◆ **SOURCE EXCERPT**
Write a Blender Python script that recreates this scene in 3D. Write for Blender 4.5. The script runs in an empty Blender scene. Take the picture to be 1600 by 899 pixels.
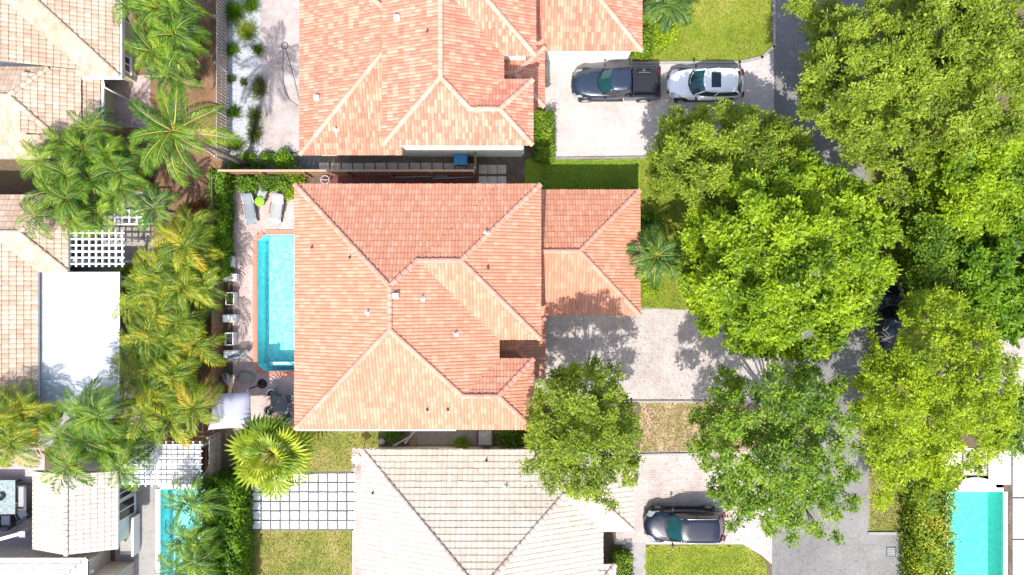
import bpy, math, random
import numpy as np
from mathutils import Vector, Matrix, Euler

SC = bpy.context.scene
COL = SC.collection
R = math.radians
PI = math.pi
rnd = random.Random(7)
H = 44.0            # camera height, metres
S = 0.04            # metres per photo pixel on the ground


def P(px, py, z=0.0):
    """World point that lies at height z under photo pixel (px, py)."""
    k = S * (H - z) / H
    return Vector(((px - 800) * k, (449.5 - py) * k, z))


# ------------------------------------------------------------------ camera, sky, sun, exposure
cam = bpy.data.cameras.new('camera')
cam.sensor_width = 36
cam.lens = 18 * H / (800 * S)
cam.clip_start = 0.5
cam.clip_end = 2000
camo = bpy.data.objects.new('camera', cam)
camo.location = (0, 0, H)
COL.objects.link(camo)
SC.camera = camo

SUN_EL, SUN_AZ = 56.0, 12.0      # azimuth west of south
w = bpy.data.worlds.new('World')
SC.world = w
w.use_nodes = True
nt = w.node_tree
bg = nt.nodes['Background']
sky = nt.nodes.new('ShaderNodeTexSky')
sky.sky_type = 'NISHITA'
sky.sun_disc = False
sky.sun_elevation = R(SUN_EL)
sky.sun_rotation = R(180 + SUN_AZ)
sky.dust_density = 2.2
sky.ozone_density = 0.6
nt.links.new(sky.outputs[0], bg.inputs[0])
bg.inputs[1].default_value = 0.14
sd = bpy.data.lights.new('sun', 'SUN')
sd.energy = 2.9
sd.angle = R(0.53)
sd.color = (1.0, 0.975, 0.935)
so = bpy.data.objects.new('sun', sd)
tosun = Vector((-math.sin(R(SUN_AZ)) * math.cos(R(SUN_EL)), -math.cos(R(SUN_AZ)) * math.cos(R(SUN_EL)), math.sin(R(SUN_EL))))
so.rotation_euler = tosun.to_track_quat('Z', 'Y').to_euler()
so.location = tosun * 80
COL.objects.link(so)
SC.view_settings.view_transform = 'Standard'
SC.view_settings.look = 'None'
SC.view_settings.exposure = 1.28
SC.view_settings.gamma = 1
SC.render.engine = 'CYCLES'
SC.cycles.max_bounces = 8
SC.cycles.transparent_max_bounces = 12
SC.cycles.caustics_reflective = False
SC.cycles.caustics_refractive = False


# ------------------------------------------------------------------ materials
class NT:
    def __init__(self, name):
        self.m = bpy.data.materials.new(name)
        self.m.use_nodes = True
        self.t = self.m.node_tree
        self.b = self.t.nodes['Principled BSDF']
        self.out = self.t.nodes['Material Output']

    def n(self, typ, **kw):
        nd = self.t.nodes.new(typ)
        for k, v in kw.items():
            setattr(nd, k, v)
        return nd

    def l(self, a, b):
        self.t.links.new(a, b)

    def noise(self, scale, detail=4, vec=None, rough=0.6):
        nd = self.n('ShaderNodeTexNoise')
        nd.inputs['Scale'].default_value = scale
        nd.inputs['Detail'].default_value = detail
        nd.inputs['Roughness'].default_value = rough
        if vec is not None:
            self.l(vec, nd.inputs['Vector'])
        return nd.outputs['Fac']

    def ramp(self, fac, stops, interp='LINEAR'):
        nd = self.n('ShaderNodeValToRGB')
        cr = nd.color_ramp
        cr.interpolation = interp
        while len(cr.elements) < len(stops):
            cr.elements.new(0.5)
        for e, (p, c) in zip(cr.elements, stops):
            e.position = p
            e.color = (*c, 1) if len(c) == 3 else c
        self.l(fac, nd.inputs[0])
        return nd.outputs[0]

    def mix(self, fac, a, b, mode='MIX'):
        nd = self.n('ShaderNodeMix', data_type='RGBA', blend_type=mode)
        for i, v in ((0, fac), (6, a), (7, b)):
            if hasattr(v, 'links'):
                self.l(v, nd.inputs[i])
            elif isinstance(v, (tuple, list)):
                nd.inputs[i].default_value = (*v, 1) if len(v) == 3 else v
            else:
                nd.inputs[i].default_value = v
        return nd.outputs[2]

    def math(self, op, a, b=0.0):
        nd = self.n('ShaderNodeMath', operation=op)
        for i, v in ((0, a), (1, b)):
            if hasattr(v, 'links'):
                self.l(v, nd.inputs[i])
            else:
                nd.inputs[i].default_value = v
        return nd.outputs[0]

    def geo(self):
        if not hasattr(self, '_g'):
            self._g = self.n('ShaderNodeNewGeometry')
        return self._g

    def pos(self):
        return self.geo().outputs['Position']

    def obj(self):
        return self.n('ShaderNodeTexCoord').outputs['Object']

    def rand(self):
        oi = self.n('ShaderNodeObjectInfo')
        return self.math('FRACT', self.math('ADD', oi.outputs['Random'], self.geo().outputs['Random Per Island']))

    def bump(self, h, strength=0.4, dist=0.02):
        nd = self.n('ShaderNodeBump')
        nd.inputs['Strength'].default_value = strength
        nd.inputs['Distance'].default_value = dist
        self.l(h, nd.inputs['Height'])
        self.l(nd.outputs[0], self.b.inputs['Normal'])

    def done(self, col=None, rough=0.8, metal=0.0, spec=None):
        if col is not None:
            if hasattr(col, 'links'):
                self.l(col, self.b.inputs['Base Color'])
            else:
                self.b.inputs['Base Color'].default_value = (*col, 1)
        if hasattr(rough, 'links'):
            self.l(rough, self.b.inputs['Roughness'])
        else:
            self.b.inputs['Roughness'].default_value = rough
        self.b.inputs['Metallic'].default_value = metal
        if spec is not None:
            self.b.inputs['Specular IOR Level'].default_value = spec
        return self.m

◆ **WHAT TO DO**
Across the material above, count every line holding "scene" and write down only the number.

◆ **ANSWER TO THE PROBLEM**
2